In the early years, Revd Newson travelled round the parish on a 'Red Indian' motor-cycle and sidecar, and on one occasion he ended up in the pond outside Grange Farm.

Mrs Frances Newson also used the motorcycle combination and would frequently offer lifts in the sidecar. She could often be heard singing at the top of her voice as she sped along the country lanes. Later, they changed to pony and trap, and Revd Newson would be seen in the Glebe Field trying to catch the pony. Finally, he changed to a motor car which, needless to say, was freely available for the benefit of all. There are numerous stories of the kindness and generosity of Revd Newson, even though he was a man of very limited means. He would often pay off the debts of those parishioners who found themselves in dire circumstances such as risk of eviction, even on one occasion selling his own furniture to do so.

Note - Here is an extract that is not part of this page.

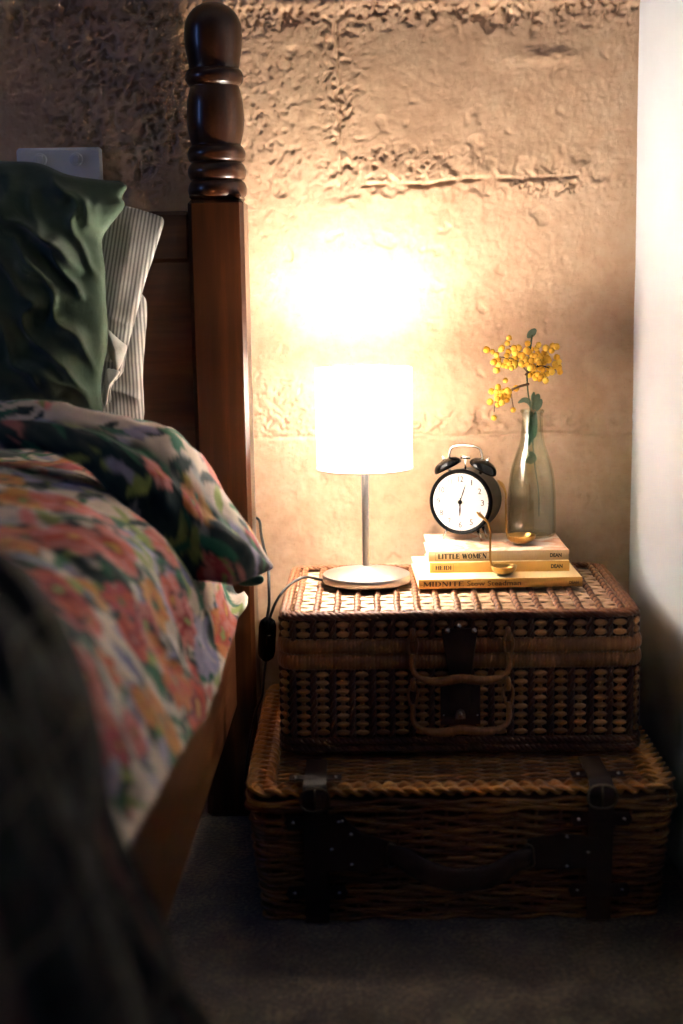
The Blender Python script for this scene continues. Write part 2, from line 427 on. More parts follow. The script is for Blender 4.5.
quad('floor', (XL, YF, 0), (XR+.03, YF, 0), (XR+.03, YB+.03, 0), (XL, YB+.03, 0), M['carpet'])
quad('ceiling', (XL, YF, ZC), (XL, YB+.03, ZC), (XR+.03, YB+.03, ZC), (XR+.03, YF, ZC), M['ceiling'])
w = MB()                                        # right wall, slightly wavy trowelled plaster
ys = np.linspace(YF, YB+.02, 160); zz = np.linspace(0, ZC, 100); Yg, Zg = np.meshgrid(ys, zz, indexing='ij')
w.grid(np.stack([XR+(fbm(Yg*4, Zg*4, 0, 80, 3)-.5)*.004, Yg, Zg], -1), flip=True)
struct(w.build('wall_right', M['plaster']))
quad('wall_front', (XL, YF, 0), (XL, YF, ZC), (XR, YF, ZC), (XR, YF, 0), M['plaster'])
# left wall with the window the daylight comes through
wy0, wy1, wz0, wz1 = .72, 1.17, 1.00, 2.05
w = MB()
for (y0, y1, z0, z1) in ((YF, wy0, 0, ZC), (wy1, YB, 0, ZC), (wy0, wy1, 0, wz0), (wy0, wy1, wz1, ZC)):
    w.box((XL-.06, (y0+y1)/2, (z0+z1)/2), (.12, y1-y0, z1-z0))
struct(w.build('wall_left', M['plaster'], smooth=False))
w = MB()
for y in (wy0+.02, (wy0+wy1)/2, wy1-.02): w.box((XL-.04, y, (wz0+wz1)/2), (.05, .04, wz1-wz0), .004)
for z in (wz0+.02, wz1-.02): w.box((XL-.04, (wy0+wy1)/2, z), (.05, wy1-wy0, .04), .004)
wf = struct(w.build('window_1', M['plastic'], smooth=False))
w = MB(); w.box((XL-.04, (wy0+wy1)/2, (wz0+wz1)/2), (.004, wy1-wy0-.04, wz1-wz0-.04)); w.build('pane', M['pane'], wf, smooth=False)

# ------------------------------------------------------------------ bed
BR = math.radians(-1.75)
bed = thing('bed', 'dark mahogany bed with a turned post, headboard against the rough earthen wall', 'bed', (-.1648, 2.167, 0), (0, 0, BR))
w = MB()
w.box((0, 0, .475), (.0822, .082, .95), .006)
w.box((0, 0, .9535), (.076, .076, .008), .003)
post = w.build('bedpost', M['wood'], bed, ang=35)
def zp(y): return at(217, y, 2.167)[2]
prof = []
k = 1/1422*2.175
for (y, hw) in ((199, 25), (197, 27.5), (191, 29), (184, 27.5), (181.5, 25), (180.5, 24.5), (179, 27), (172, 29), (166, 27), (163.5, 25), (162.5, 24.5), (161, 27), (154.5, 28.6), (149, 27), (146.5, 25),
                (145, 24), (140, 25.3), (128, 27.5), (115, 28), (102, 27.2), (92, 25.2), (87, 24), (86, 25), (83.5, 27), (78, 28.4), (72.5, 27), (70, 25), (69, 24),
                (60, 25.5), (48, 27.4), (36, 28), (25, 27.2), (16, 24), (9, 18.5), (5, 12.5), (2.5, 6), (1.8, 0.01)):
    prof.append((hw*k*.985, zp(y)))
prof[0] = (prof[0][0], .955)
w = MB(); w.lathe(cat_(prof, 4), 64); w.build('turned_finial', M['wood'], post)
w = MB()
w.box((-.80, -.002, .555), (1.52, .030, .62), .003)
hb = w.build('headboard', M['wood_x'], bed, ang=35)
w = MB(); w.box((-.80, -.002, .897), (1.52, .042, .075), .006); w.build('top_rail', M['wood_x'], hb, ang=35)
w = MB(); w.box((-.003, -1.04, .268), (.028, 2.0, .176), .004); w.build('side_rail', M['wood_y'], bed, ang=35)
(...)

If parishioners appeared in court, he would often be there, using his legal training to defend them. He had a great sense of fun; he enjoyed arranging and acting in amateur dramatics, and his concerts in the village hall were always very popular. At the annual Harvest Supper, he provided much of the entertainment himself - always singing 'Widdecombe Fair'. His church services had a relaxed air of informality.

For well over forty years, he would play the organ for the hymns as well as conduct the service; and he rarely used the pulpit for his sermons, preferring to stand by the front pews. Often he would rest one foot on the pew and reminisce at length, until a discreet cough from Mrs Newson brought him back to the text.

There is a poignant minute from the PCC meeting of March, 1964, when the PCC requested that he continue to play the organ for as long as his failing eyesight allowed - but sadly it was not to be for long. Eventually in 1964, fading eyesight and infirmity forced Revd Newson to reluctantly resign the living at Guarlford and he and his wife retired to Newland. He died the following year and is buried just opposite the church door at Guarlford.